GIVEN DATA:
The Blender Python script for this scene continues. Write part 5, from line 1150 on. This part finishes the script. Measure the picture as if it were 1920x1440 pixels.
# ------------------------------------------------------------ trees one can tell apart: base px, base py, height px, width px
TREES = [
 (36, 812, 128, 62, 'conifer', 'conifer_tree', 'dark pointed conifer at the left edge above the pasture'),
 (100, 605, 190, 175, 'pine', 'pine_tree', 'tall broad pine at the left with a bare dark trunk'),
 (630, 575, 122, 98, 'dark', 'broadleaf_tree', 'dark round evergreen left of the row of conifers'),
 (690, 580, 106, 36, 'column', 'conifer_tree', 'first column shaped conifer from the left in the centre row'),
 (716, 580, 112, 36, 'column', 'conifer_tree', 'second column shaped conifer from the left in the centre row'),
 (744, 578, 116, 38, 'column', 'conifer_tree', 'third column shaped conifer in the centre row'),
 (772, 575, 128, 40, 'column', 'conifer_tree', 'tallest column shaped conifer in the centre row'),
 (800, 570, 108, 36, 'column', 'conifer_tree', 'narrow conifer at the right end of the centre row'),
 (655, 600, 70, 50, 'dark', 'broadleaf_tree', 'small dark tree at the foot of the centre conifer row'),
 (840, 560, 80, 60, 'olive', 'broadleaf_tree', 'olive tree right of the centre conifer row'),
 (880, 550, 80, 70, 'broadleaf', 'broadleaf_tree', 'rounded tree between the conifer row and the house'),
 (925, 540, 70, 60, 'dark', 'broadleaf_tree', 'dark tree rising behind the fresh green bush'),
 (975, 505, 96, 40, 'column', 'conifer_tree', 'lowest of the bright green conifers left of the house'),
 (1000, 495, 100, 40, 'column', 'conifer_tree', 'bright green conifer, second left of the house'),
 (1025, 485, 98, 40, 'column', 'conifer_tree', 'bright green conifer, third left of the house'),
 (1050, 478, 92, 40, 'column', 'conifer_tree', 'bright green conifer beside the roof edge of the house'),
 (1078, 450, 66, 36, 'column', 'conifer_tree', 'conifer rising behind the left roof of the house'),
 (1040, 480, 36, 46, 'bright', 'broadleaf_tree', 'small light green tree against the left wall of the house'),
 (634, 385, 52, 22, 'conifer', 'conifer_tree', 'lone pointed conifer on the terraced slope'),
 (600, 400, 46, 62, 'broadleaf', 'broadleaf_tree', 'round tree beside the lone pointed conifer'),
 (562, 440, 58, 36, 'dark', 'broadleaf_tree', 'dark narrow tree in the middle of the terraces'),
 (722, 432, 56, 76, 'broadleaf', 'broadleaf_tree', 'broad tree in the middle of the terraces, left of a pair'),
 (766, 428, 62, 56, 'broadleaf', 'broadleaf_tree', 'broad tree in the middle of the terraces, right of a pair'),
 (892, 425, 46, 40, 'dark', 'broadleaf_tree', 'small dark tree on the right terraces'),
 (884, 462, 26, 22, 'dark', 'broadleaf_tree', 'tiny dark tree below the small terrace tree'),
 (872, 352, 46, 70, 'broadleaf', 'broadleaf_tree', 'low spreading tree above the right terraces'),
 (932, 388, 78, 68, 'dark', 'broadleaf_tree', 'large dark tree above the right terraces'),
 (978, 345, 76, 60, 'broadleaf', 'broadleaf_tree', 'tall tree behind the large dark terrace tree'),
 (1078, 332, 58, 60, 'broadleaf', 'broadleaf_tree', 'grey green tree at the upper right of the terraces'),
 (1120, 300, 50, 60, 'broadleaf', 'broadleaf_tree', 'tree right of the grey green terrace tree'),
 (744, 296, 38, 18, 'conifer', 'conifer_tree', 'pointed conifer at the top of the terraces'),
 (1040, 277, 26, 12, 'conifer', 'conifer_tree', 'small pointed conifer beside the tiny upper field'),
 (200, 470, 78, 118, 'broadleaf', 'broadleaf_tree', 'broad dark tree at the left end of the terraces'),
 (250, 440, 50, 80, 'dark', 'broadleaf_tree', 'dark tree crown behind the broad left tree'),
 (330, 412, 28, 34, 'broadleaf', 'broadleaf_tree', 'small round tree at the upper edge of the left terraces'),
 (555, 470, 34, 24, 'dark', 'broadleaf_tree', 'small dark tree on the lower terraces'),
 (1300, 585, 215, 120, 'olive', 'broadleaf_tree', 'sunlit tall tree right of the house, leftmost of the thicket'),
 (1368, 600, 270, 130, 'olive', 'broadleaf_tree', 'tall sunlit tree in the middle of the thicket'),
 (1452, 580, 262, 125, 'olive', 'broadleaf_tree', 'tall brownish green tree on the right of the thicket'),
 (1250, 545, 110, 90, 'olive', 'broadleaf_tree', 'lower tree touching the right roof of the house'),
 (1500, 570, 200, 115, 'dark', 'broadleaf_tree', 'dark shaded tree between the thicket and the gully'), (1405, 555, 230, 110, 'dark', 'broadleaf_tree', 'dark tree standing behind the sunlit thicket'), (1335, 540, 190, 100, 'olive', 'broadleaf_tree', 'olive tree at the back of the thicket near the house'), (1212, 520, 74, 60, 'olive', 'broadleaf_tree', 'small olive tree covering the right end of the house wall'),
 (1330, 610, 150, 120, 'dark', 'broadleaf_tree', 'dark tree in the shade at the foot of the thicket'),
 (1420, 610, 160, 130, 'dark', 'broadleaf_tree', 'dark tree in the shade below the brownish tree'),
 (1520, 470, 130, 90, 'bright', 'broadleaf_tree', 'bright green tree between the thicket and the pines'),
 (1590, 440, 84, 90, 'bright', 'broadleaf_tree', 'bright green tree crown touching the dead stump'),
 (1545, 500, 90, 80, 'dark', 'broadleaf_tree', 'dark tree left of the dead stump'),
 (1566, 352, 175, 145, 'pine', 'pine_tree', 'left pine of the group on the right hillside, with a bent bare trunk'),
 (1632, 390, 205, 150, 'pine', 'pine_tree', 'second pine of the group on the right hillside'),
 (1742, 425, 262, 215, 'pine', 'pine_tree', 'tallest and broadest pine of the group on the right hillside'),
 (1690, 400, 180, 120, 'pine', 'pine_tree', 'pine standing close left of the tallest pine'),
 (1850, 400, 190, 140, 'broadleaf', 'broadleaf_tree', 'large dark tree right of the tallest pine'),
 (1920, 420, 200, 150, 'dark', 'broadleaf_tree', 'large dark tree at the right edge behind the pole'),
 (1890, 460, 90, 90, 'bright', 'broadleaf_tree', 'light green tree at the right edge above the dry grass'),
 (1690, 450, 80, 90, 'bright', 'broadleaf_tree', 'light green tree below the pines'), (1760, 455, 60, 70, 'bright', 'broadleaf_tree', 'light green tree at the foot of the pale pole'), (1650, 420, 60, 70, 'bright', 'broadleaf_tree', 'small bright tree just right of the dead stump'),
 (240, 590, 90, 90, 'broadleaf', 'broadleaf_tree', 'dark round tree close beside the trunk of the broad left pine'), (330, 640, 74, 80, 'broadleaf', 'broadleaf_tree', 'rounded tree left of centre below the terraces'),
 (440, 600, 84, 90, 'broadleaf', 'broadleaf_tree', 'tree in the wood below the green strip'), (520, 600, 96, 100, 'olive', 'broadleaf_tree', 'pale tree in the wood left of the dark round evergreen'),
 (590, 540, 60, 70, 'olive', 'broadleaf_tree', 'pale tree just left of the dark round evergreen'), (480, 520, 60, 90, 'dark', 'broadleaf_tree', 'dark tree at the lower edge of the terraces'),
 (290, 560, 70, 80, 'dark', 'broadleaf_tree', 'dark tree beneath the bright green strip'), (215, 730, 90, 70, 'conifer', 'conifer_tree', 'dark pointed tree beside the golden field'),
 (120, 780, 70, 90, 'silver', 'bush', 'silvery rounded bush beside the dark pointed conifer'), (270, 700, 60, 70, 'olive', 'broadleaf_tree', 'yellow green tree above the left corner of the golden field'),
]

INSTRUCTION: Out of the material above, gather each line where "from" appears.

SOLVED PROBLEM:
The Blender Python script for this scene continues. Write part 5, from line 1150 on. This part finishes the script. Measure the picture as if it were 1920x1440 pixels.
 (690, 580, 106, 36, 'column', 'conifer_tree', 'first column shaped conifer from the left in the centre row'),
 (716, 580, 112, 36, 'column', 'conifer_tree', 'second column shaped conifer from the left in the centre row'),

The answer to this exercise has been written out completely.